Multan Sultans survived late onslaughts from Karachi Kings’ Abbas Afridi (34 off 16 balls) and Hasan Ali (23 off 10) and prevail in a high-scoring contest. Sultans eventually won by 11 runs in the last over on a hot sunny Sunday afternoon in Karachi. The win consolidated their chances for playoff qualification as they climbed up one position on the points table, and are now No. 2 with 10 points from five wins. Kings stay at seven after suffering their fourth consecutive defeat.

Sultans may have heaved a sigh of relief after their captain Ashton Turner had his opposite number Moeen Ali caught at long-off at the start of the 15th over. Kings, who had half their line-up back in the pavilion, needed 79 off 35 deliveries at that stage. But Abbas reignited the 208 chase with back-to-back monstrous slog sweeps of Momin Qamar’s left-arm wristspin in the next over.

Abbas started the next over with two consecutive boundaries off Arafat Minhas. The left-arm spinner had Shahid Aziz plumb in front two balls later, but there was more drama to come. Hasan started his innings with a towering six over square leg, before Momin dropped him on the last ball when he top-edged an attempted slog sweep.

Kings’ improbable victory started to look certain as Abbas and Hasan picked up 17 runs off the next over bowled by Mohammad Imran to bring the equation down to 23 off 12 balls with two wickets in hand. But an experienced Peter Siddle brought Sultans back in the contest as he outdid Abbas with change of pace, and allowed only five runs in that over. Sultans sealed the win in the last over by running Hasan out, as he fell short of the crease by a distance while looking to farm the strike.
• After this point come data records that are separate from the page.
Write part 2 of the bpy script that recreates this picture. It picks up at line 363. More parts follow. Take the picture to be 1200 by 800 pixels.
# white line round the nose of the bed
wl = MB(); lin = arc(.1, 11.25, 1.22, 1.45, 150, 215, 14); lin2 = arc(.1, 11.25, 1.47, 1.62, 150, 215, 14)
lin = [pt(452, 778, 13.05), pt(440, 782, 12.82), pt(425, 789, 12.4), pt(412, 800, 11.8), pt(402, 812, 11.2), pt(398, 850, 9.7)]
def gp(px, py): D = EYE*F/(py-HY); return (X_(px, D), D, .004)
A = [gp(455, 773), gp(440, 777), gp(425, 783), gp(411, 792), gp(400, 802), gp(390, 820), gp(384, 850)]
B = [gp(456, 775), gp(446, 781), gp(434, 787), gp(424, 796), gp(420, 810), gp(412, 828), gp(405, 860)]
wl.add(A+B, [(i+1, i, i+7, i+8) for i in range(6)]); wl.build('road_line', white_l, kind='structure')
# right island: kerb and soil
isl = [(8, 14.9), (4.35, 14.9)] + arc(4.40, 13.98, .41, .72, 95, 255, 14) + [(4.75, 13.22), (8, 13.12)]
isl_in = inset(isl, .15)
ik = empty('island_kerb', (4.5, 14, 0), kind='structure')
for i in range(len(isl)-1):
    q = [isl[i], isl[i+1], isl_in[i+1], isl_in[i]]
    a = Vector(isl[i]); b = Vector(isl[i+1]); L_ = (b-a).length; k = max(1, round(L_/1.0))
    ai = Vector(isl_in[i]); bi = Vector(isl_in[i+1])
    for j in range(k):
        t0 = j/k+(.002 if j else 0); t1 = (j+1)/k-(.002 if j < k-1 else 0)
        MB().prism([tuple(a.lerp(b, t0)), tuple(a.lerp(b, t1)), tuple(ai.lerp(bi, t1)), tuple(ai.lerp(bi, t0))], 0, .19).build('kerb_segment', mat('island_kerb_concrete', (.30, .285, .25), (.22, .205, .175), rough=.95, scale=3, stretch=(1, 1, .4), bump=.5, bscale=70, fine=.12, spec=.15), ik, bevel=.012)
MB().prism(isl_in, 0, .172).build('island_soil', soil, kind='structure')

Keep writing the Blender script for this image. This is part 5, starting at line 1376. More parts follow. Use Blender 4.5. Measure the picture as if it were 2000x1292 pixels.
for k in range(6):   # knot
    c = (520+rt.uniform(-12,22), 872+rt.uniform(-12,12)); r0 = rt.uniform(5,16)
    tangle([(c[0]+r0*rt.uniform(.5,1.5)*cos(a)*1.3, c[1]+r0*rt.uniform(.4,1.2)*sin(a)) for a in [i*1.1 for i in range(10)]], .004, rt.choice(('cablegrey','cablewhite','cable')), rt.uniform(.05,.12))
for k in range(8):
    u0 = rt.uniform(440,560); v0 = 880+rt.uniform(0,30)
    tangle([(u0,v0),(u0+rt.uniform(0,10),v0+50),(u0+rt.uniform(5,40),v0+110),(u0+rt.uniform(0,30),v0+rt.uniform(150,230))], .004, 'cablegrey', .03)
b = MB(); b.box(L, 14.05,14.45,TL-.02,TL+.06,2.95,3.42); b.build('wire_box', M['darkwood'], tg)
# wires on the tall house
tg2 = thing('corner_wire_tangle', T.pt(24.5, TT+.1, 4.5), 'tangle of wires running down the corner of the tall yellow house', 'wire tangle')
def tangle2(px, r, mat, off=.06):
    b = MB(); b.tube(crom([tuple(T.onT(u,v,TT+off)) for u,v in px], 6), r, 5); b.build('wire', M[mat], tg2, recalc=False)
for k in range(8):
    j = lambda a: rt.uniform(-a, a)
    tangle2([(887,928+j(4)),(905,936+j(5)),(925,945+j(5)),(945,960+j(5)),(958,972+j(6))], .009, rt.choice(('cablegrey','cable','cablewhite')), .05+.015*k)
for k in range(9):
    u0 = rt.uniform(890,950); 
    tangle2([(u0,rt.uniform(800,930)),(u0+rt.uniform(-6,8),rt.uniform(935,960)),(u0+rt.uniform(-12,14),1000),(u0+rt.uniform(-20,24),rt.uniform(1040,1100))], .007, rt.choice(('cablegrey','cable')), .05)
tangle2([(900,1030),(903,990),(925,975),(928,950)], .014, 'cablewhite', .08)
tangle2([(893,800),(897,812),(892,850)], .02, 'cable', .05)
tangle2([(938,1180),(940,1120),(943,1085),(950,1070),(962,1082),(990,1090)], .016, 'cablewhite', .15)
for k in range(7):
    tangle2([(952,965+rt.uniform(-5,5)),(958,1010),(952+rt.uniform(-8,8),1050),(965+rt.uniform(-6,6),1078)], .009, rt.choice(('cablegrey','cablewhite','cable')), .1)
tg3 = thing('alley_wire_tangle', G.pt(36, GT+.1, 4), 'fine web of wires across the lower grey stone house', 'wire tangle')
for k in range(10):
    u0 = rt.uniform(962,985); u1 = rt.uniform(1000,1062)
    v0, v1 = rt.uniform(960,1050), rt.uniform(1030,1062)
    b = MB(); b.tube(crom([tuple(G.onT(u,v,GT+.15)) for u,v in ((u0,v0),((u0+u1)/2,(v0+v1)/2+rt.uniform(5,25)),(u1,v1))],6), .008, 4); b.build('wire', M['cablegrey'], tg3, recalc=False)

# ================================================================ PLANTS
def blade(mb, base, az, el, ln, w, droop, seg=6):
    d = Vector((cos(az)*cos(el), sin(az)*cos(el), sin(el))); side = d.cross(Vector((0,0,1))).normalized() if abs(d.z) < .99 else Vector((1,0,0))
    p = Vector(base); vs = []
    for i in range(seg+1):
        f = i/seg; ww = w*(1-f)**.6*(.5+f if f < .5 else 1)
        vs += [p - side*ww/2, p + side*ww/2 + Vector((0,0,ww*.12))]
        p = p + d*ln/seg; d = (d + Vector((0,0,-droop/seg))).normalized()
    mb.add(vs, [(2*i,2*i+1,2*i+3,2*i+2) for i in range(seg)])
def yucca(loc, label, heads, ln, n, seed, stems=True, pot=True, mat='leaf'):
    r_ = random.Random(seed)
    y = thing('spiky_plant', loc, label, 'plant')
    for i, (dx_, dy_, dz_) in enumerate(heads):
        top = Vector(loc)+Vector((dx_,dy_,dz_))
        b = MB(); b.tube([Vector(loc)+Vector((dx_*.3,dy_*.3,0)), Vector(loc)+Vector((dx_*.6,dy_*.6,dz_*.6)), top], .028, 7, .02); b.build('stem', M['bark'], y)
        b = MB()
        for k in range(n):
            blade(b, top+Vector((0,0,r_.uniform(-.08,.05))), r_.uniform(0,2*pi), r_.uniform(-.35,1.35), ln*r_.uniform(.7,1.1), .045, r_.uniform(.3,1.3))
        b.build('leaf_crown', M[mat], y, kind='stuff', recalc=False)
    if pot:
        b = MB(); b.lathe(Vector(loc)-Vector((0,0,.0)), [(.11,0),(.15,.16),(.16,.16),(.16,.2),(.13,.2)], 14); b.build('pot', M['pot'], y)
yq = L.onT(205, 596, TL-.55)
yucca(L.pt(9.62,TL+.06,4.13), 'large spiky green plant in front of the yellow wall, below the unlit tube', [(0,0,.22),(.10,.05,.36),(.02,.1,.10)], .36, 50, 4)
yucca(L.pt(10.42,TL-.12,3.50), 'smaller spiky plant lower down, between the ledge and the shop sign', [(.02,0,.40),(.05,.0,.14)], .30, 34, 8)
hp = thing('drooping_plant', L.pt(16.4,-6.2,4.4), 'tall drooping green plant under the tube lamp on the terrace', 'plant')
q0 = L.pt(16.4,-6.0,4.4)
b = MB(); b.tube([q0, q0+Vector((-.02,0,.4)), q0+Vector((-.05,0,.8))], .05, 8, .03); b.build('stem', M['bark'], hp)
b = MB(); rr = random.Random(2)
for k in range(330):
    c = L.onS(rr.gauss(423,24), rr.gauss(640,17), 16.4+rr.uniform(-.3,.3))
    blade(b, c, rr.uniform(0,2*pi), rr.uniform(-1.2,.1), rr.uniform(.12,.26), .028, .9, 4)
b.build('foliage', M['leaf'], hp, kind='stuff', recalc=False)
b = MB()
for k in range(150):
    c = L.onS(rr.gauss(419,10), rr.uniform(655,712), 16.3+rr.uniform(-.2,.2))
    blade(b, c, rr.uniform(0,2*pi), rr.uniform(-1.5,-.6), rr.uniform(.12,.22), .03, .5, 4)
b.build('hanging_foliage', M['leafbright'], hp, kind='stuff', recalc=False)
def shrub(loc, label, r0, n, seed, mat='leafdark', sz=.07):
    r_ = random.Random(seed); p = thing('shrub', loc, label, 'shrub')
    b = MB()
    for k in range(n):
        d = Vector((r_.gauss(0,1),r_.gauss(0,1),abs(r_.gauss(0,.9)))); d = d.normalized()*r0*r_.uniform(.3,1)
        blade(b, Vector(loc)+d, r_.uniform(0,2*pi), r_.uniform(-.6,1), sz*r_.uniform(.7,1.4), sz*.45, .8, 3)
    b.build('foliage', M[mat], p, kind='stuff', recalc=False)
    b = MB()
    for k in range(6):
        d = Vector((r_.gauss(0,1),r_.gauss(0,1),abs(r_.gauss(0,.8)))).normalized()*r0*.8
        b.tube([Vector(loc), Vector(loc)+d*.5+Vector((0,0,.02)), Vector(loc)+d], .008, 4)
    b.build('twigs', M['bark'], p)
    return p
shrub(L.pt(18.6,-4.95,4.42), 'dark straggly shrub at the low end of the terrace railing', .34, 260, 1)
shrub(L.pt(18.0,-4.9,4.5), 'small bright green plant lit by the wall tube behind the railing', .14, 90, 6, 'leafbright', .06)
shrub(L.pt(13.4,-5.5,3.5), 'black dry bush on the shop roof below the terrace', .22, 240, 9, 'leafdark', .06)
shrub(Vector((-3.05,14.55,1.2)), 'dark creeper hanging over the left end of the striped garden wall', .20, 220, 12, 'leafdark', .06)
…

The head curator at the National Stadium readied the pitch with Australian soil for Sunday’s double-header, and it turned out to be a belter. Sultans needed early breakthroughs to put their total beyond Kings’ reach, and Arafat’s dual strikes in consecutive overs during the powerplay played a crucial role in reining in the scoring rate. Arafat got Jason Roy caught in the deep and had Salman Ali Agha bowled, before Siddle bounced Saad Baig out in the sixth.

A 67-run stand between Moeen (27 off 23 balls) and Reeza Hendricks (49 off 32) denied Sultans further inroads for most part of the middle overs. But the pace of their run accumulation remained behind the required run rate. Kings needed to go beyond 13 an over when the partnership ended with Hendricks’ dismissal in the 13th over after he smashed two consecutive fours on the previous balls.

Whirlwind knocks from Josh Philippe (44 in 23 deliveries) and Shan Masood (46 off 25) set Sultans up before an eight-ball 26 from Imran propelled them beyond 200. That included Imran taking 21 runs off the final over bowled by Hasan. Sultans came into this match after an almost week-long break, and Philippe seemed fresh and ready to go when he strode out after Steven Smith’s wicket in the second over.

Phillippe plundered Abbas for two sixes and a four in the fifth over after Awais Zafar, making his PSL debut, had struck him for two fours at the start. That over cost Kings 25 runs, and Moeen never went back to Abbas after that.

Masood seemed to have come out with the intention of targeting the spinners as all of his six boundaries had come against them. He smoked Adam Zampa for three boundaries in an over at the start of his innings, and smashed sixes off Moeen and Khushdil Shah later in the innings. But as Sultans seemed to have gathered the momentum, Khushdil picked up a wicket to deflate it. He picked up a wicket each in first three overs (Smith in second, Philippe in eighth, and Awais in 13th).

Sultans amassed 45 runs in the last three overs. The final over, which went for 21, resulted in Hasan finishing with the worst figures (1 for 51 from four overs) in the match.